* Start Records for the exercise *

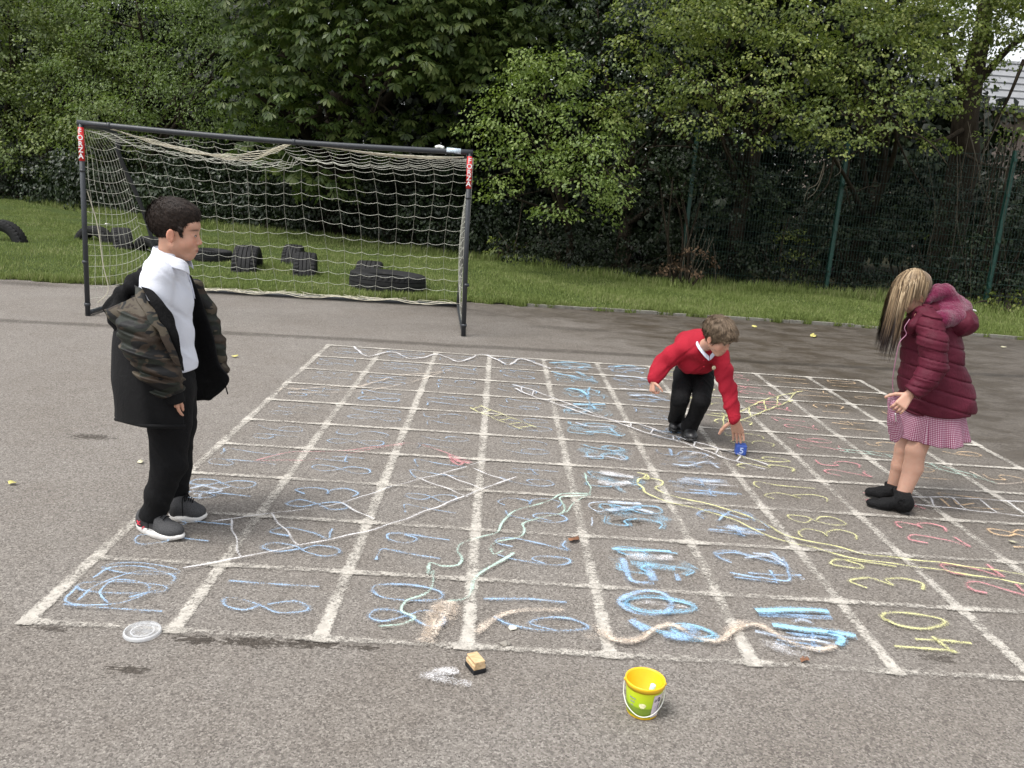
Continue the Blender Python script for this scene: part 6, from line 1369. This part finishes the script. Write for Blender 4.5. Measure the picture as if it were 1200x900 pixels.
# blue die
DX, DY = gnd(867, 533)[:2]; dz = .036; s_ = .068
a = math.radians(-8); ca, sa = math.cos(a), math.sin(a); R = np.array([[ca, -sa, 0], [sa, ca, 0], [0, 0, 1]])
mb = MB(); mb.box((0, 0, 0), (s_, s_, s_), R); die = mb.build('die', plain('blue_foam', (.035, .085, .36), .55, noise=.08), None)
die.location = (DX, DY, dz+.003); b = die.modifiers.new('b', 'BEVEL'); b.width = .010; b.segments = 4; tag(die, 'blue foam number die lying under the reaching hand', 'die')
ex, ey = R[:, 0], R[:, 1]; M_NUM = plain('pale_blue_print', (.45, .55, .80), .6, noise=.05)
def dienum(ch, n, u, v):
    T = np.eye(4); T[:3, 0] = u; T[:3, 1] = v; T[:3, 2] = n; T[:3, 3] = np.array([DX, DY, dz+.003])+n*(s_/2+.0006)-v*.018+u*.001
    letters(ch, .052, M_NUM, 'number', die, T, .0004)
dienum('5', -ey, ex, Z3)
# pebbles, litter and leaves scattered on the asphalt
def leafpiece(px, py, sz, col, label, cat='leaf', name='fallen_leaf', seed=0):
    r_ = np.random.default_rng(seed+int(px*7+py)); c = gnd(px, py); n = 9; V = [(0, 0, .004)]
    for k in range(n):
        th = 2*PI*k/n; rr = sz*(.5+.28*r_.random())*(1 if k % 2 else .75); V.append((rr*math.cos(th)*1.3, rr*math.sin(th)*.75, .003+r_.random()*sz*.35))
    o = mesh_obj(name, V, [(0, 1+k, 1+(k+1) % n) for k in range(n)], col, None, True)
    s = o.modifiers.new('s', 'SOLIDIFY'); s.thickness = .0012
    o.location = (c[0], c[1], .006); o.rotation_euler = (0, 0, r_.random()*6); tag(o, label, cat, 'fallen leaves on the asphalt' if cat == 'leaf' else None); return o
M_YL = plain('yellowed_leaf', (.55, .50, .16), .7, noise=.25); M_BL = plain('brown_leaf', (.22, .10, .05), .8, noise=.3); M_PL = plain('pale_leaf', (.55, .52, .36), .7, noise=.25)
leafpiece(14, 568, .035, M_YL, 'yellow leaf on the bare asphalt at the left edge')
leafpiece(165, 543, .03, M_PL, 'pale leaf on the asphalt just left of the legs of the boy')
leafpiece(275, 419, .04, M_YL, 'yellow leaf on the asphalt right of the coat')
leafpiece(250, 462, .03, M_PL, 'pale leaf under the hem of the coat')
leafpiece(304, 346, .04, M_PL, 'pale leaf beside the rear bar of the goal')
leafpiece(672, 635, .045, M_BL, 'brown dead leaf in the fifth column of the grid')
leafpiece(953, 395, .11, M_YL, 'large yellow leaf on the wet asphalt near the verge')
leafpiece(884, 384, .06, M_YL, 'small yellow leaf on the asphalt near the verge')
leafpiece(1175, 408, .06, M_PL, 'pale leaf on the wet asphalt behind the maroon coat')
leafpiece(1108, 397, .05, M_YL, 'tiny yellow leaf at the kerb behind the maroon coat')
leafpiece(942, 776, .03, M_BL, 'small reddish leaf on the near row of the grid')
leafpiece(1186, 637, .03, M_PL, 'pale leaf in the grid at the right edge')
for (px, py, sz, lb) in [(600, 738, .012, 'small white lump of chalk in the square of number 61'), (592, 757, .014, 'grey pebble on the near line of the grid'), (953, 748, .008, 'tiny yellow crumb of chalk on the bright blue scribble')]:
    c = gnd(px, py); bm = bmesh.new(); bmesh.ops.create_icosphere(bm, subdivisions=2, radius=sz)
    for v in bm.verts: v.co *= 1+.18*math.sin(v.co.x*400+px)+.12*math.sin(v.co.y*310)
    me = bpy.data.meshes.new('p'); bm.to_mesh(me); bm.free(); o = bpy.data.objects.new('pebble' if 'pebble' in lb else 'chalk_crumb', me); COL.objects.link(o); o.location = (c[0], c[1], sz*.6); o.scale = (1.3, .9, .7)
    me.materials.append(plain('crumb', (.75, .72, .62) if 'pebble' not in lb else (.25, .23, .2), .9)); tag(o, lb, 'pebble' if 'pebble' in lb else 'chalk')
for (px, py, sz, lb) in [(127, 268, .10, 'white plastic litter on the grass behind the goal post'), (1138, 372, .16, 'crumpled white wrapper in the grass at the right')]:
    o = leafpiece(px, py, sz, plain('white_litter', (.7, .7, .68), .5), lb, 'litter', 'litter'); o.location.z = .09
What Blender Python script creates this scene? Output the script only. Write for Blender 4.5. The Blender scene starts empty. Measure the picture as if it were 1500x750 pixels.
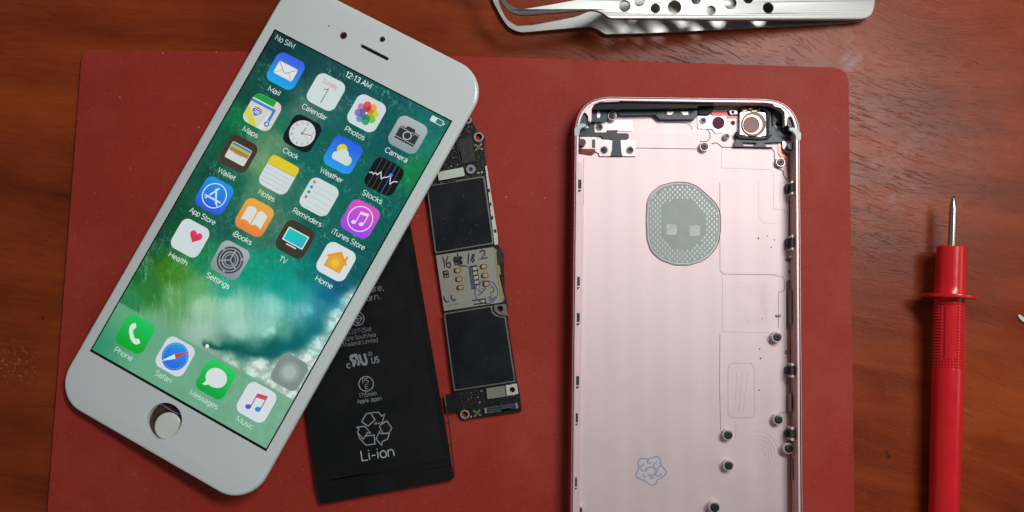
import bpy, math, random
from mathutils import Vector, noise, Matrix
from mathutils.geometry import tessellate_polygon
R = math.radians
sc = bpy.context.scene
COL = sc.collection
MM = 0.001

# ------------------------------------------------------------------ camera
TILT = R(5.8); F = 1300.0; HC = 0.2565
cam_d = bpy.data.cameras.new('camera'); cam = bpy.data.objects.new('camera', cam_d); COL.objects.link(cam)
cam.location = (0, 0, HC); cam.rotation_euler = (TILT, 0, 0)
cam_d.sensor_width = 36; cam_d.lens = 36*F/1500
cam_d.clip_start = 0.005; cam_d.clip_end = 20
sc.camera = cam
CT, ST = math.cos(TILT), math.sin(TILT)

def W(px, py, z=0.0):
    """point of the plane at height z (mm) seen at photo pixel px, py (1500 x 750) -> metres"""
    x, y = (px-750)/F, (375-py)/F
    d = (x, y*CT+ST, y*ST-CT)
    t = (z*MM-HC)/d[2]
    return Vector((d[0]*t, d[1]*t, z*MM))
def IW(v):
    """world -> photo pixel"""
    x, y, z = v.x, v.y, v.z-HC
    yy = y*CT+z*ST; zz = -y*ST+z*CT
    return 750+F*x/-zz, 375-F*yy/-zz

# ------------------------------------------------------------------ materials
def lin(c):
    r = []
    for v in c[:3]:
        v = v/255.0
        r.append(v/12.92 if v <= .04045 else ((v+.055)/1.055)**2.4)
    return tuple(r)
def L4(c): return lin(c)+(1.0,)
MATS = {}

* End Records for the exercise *
* Start Records for the exercise *

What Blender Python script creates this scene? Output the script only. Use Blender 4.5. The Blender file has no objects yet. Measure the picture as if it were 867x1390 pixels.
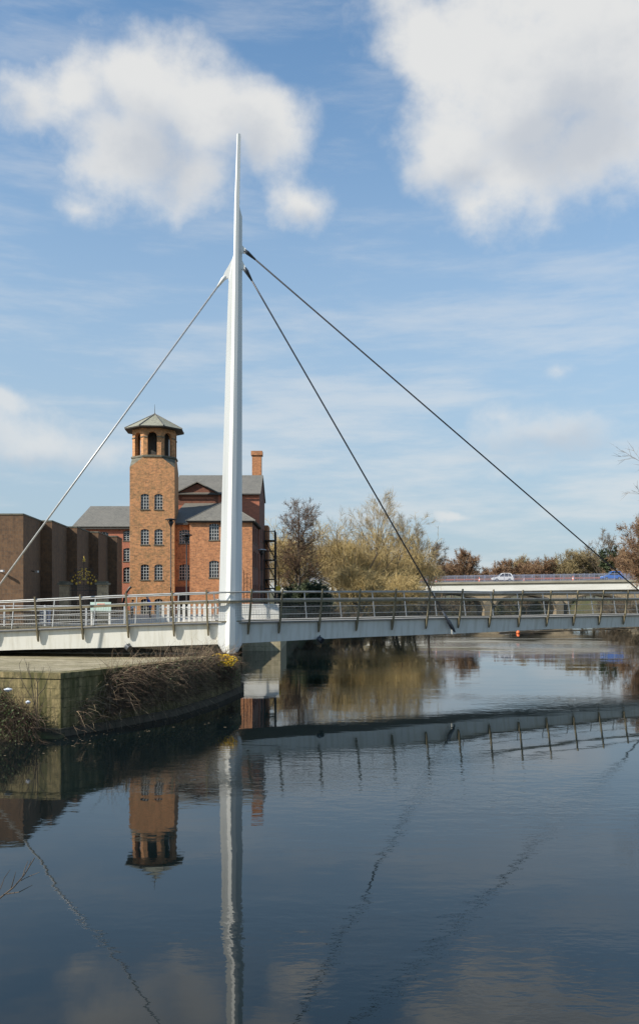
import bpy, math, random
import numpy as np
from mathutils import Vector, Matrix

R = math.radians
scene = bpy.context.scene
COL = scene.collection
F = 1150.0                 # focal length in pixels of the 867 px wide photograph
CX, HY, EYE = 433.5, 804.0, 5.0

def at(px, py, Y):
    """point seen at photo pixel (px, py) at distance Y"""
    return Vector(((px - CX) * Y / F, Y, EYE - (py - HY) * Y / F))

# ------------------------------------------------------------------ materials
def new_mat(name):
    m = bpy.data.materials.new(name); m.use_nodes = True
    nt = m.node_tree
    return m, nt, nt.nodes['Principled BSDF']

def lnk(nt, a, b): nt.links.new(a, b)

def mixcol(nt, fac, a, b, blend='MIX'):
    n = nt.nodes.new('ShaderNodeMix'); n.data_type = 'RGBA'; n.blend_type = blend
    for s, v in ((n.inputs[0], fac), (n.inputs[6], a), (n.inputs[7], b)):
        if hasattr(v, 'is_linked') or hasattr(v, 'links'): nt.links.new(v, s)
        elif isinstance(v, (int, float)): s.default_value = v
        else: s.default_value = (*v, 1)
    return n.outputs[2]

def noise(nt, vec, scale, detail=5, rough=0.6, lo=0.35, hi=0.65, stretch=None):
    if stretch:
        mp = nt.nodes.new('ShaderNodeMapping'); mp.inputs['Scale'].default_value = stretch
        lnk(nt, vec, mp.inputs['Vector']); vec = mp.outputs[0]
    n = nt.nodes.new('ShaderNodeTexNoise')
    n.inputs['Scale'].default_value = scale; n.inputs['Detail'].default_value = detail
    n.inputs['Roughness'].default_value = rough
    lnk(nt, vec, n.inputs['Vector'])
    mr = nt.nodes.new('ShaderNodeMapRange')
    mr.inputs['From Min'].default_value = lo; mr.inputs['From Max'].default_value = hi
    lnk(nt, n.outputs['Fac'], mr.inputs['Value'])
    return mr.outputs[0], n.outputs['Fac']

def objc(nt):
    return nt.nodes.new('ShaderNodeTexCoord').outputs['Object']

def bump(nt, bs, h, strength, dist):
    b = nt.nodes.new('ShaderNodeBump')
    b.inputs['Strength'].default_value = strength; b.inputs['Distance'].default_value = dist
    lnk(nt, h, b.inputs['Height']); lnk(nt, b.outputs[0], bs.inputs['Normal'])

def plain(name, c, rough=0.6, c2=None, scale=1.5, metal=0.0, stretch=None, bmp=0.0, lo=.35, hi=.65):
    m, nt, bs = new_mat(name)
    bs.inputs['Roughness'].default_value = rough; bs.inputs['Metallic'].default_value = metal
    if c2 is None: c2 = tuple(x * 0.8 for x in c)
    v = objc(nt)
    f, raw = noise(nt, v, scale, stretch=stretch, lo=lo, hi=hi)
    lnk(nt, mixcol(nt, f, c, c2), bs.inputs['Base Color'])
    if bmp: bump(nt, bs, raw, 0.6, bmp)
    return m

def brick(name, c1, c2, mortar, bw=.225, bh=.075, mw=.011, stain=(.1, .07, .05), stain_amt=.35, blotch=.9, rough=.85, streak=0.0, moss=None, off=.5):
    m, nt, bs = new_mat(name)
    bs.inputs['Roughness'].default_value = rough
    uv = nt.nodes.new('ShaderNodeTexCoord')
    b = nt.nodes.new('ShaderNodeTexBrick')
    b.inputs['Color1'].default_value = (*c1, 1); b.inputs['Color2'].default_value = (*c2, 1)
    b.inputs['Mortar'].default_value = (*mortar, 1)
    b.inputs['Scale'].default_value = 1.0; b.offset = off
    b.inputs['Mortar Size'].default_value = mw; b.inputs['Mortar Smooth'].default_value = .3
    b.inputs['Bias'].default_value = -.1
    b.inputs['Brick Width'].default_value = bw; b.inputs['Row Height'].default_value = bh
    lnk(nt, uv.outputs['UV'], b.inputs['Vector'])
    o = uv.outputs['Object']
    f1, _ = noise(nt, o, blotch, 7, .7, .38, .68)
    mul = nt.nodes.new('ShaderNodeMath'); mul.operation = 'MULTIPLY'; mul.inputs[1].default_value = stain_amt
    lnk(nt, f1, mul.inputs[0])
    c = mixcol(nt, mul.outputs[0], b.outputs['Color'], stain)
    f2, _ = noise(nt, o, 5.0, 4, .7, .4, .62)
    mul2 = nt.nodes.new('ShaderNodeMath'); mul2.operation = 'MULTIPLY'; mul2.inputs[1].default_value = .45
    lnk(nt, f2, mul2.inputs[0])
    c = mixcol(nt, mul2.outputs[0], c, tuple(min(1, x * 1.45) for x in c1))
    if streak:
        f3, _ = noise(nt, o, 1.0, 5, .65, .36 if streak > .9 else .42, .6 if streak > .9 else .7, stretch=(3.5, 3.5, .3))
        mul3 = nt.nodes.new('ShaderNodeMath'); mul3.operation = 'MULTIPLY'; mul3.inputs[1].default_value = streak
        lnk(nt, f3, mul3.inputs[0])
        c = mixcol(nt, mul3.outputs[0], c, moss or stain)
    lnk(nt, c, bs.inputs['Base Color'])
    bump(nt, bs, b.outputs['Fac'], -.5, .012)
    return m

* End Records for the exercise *

• _What is asked_
Omit all pictures, then copy the lines between the ones holding "were 867x1390 pixels." and "from mathutils import Vector, Matrix", inclusive.

• _Answer to this problem_
What Blender Python script creates this scene? Output the script only. Use Blender 4.5. The Blender file has no objects yet. Measure the picture as if it were 867x1390 pixels.
import bpy, math, random
import numpy as np
from mathutils import Vector, Matrix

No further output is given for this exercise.